Drei Monate schulfrei: Italien im Betreuungssommerloch

Ganze zwölf bis 13 Wochen haben die Schulen Italiens geschlossen. Berufstätige Eltern stehen vor einer Organisations- und Finanzierungshürde: Können Großeltern nicht die Kinder betreuen, müssen teure Camps gebucht werden.

Erzählen Sie einem Schüler in Österreich, der sich auf neun Wochen Erholung vom Unterricht freut, dass seine italienischen Kollegen ganze zwölf oder sogar 13 Wochen freihaben. Die Reaktion lässt sich leicht erahnen: Gemein, unfair wird das Ganze aus Schülersicht wohl sein, und das Eis wird auf einmal auch gar nicht mehr so gut schmecken.

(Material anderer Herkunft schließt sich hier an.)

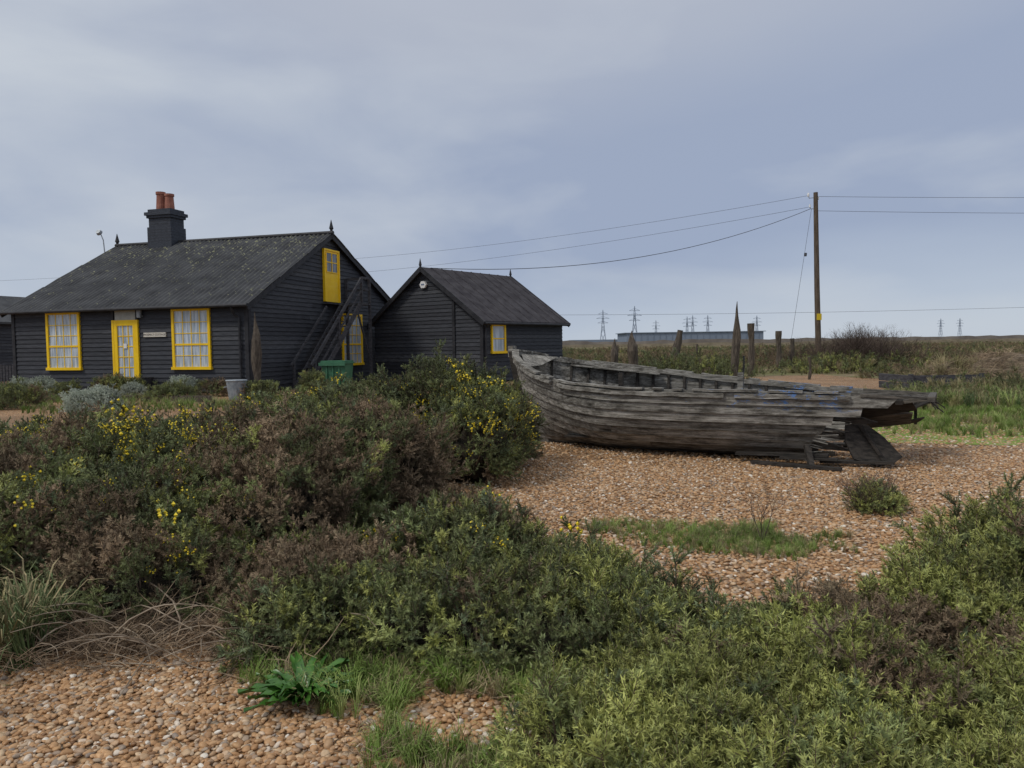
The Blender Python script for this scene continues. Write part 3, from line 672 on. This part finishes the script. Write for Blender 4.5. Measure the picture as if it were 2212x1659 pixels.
post('driftwood_post',13.1,35.5,1.5,.09,11,(0,0),False)
post('fence_stake',7.2,23.6,.95,.03,10,(0,0),False,'timber')
for x,y,h in ((8.8,36,1.3),(5.6,34,1.3),(10.6,27,.8),(4.6,33,1.3),(7.5,34,1.2)): post('fence_stake',x,y,h,.05,int(x*10),(0,0),False)
mb=MB(); mb.tube([(0,0,0),(0,0,.04),(0,0,.48),(0,0,.52),(0,0,.54)],[.21,.215,.27,.29,.28],20,0)
for a in (0,math.pi): mb.tube([(math.cos(a)*.27,-.08,.36),(math.cos(a)*.33,-.06,.33),(math.cos(a)*.33,.06,.33),(math.cos(a)*.27,.08,.36)],.012,6,0)
o=mb.obj('galvanised_tub',[M['galv']],smooth=False); o.location=(-7.55,20.8,0)
mb=MB(); b0=[(-.42,-.3),(.42,-.3),(.42,.3),(-.42,.3)]
vs=[(x*.85,y*.85,.08) for x,y in b0]+[(x,y,.86) for x,y in b0]; mb.add(vs,[(0,3,2,1),(0,1,5,4),(1,2,6,5),(2,3,7,6),(3,0,4,7)],0)
mb.box((-.46,-.35,.86),(.46,.33,.90),0); mb.box((-.43,-.31,.90),(.43,.30,.96),0); mb.box((-.46,-.39,.80),(.46,-.352,.90),0)
for x in (-.22,.0,.22): mb.box((x-.02,-.33,.2),(x+.02,-.27,.8),0)
for x in (-.3,.3): mb.tube([(x-.03,.28,.1),(x+.03,.28,.1)],.1,12,1)
o=mb.obj('wheeled_bin',[M['greenbin'],M['trim']]); o.location=(-5.65,24.6,0); o.rotation_euler=(0,0,-.25)
random.seed(91)
for (x,y,r,h) in ((-14.7,23.9,.42,.45),(-9.75,22.4,.36,.55),(-9.3,16.8,.55,.48),(-15.9,24.6,.35,.4),(-11.3,22.6,.3,.3)): bush('santolina_bush',[(x,y,r,r*.9,h)],s=.15,grey=True,inner=False,dens=10)
for (x,y,r,h) in ((-12.4,23.4,.5,.5),(-13.4,22.9,.4,.3),(-8.7,22.3,.5,.3),(-11.6,23.2,.35,.4),(-7.0,21.0,.5,.35),(-9.2,20.6,.6,.3),(-13.5,20.5,.8,.3),(-12.4,18.7,.8,.4),(-6.1,23.2,.4,.6)): bush('garden_shrub',[(x,y,r,r*.9,h,.15)],s=.2,inner=False,light=.3,dens=8)
grass('garden_grass',[(-12,20.5,4,1.2),(-8,18,4,1.6)],30,.12,.28,(10,12,11))
mb=MB()
for (x0,y0,x1,y1) in ((-16,22.2,-10.2,20.6),(-10.0,20.5,-7.9,19.9)): mb.beam((x0,y0,.08),(x1,y1,.08),.12,.16,0)
mb.obj('garden_edging',[M['drift']])
mb=MB(); mb.tube([(0,0,0),(0,0,.5),(0,0,.52)],[.16,.2,.22],14,0); o=mb.obj('planter_pot',[M['trim']]); o.location=(-11.6,24.1,0)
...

Und tatsächlich: In keinem anderen europäischen Land gibt es längere Schulferien als in Italien. Ganze drei Monate schließen Schulen hier ihre Türen: Im Piemont im Norden haben Schulkinder in diesem Jahr vom 14.Juni bis zum 11.September frei. Weiter im Süden, in Apulien, dauern die Ferien sogar vom 10.Juni bis hin zum 16.September. Für Kinder ist das eine kleine Ewigkeit, die aber Freude macht. Für berufstätige Eltern ist es eine kleine Ewigkeit, in der sie sich die Frage stellen müssen: Wohin nur mit den Kindern?

Familie oder Camp. Dass die Lage in Italien besonders schwierig ist, weiß Alessandra Albertoni. Ihre erste Tochter hat sie einige Jahre in Deutschland aufgezogen – als alleinerziehende Mutter. Trotzdem hatte sie im Sommer keine Probleme bei der Betreuung: „Die Schulferien waren auf das Jahr über besser verteilt. Außerdem war auch immer ein Hort offen, wo man die Kinder hinbringen konnte.“ Als sie zurück nach Italien zog, stand sie mit ihrem zweiten Kind im Sommer wochenlang vor verschlossenen (Schul-)Türen.

Berufstätige Eltern hätten dabei nur zwei Alternativen: Variante eins ist, die „Nonni“, also die Großeltern, einzuspannen. „Sie müssen aber relativ fit sein, um die Kinder drei Monate lang beschäftigen zu können“, meint Albertoni. Sie hat diese Möglichkeit nicht.

Und so bleibt nur Variante zwei: viel Geld in die Betreuung der Kinder zu investieren. „Mein kleiner Sohn besucht gerade ein Fußballcamp, für eine Woche zahle ich allerdings auch schon 180 Euro. Das ist viel Geld, auch wenn man es auf den ganzen Sommer hochrechnet.“ Dabei sei bei ihr in Bozen, im weniger chaotischen Norditalien, die Ferienzeit durch die Gemeinden noch relativ gut organisiert: Das Land bietet Freizeitaktivitäten für Kinder an – allerdings nur gegen Bezahlung.

In Turin organisiert Anna Raimondi von der Organisation „SOS Mamme“ ein Betreuungsprogramm für Volksschüler: „Wir versuchen, die Kosten niedrig zu halten, gratis können wir es aber nicht anbieten.“ Es sei eine schwierige Zeit: Die Löhne seien niedrig und nur wenige hätten die Mittel, die Kinder in Camps zu schicken. „Sind sie etwas älter, verbringen sie oft die Zeit allein zu Hause“, sagt sie. Dass man die Ferienzeit verkürze und der Schulunterricht auch im Sommer stattfinde, kann sie sich aber nicht vorstellen: Dafür sei es in Italien viel zu heiß.


Opa auf Zeit. Aber es gibt auch Städte, die ihren Bürgern kostenlose Betreuung anbieten – das ist jedoch die Ausnahme. In Genua etwa gibt es das Projekt „Ho trovato un nuovo nonno“, zu Deutsch: Ich habe einen neuen Opa gefunden. Senioren bieten ihre Freizeit für die Betreuung von Kindern an. Der Rest freut sich wenigstens auf Ferragosto: Rund um den Feiertag, den 15.August, haben viele Fabriken und Unternehmen geschlossen.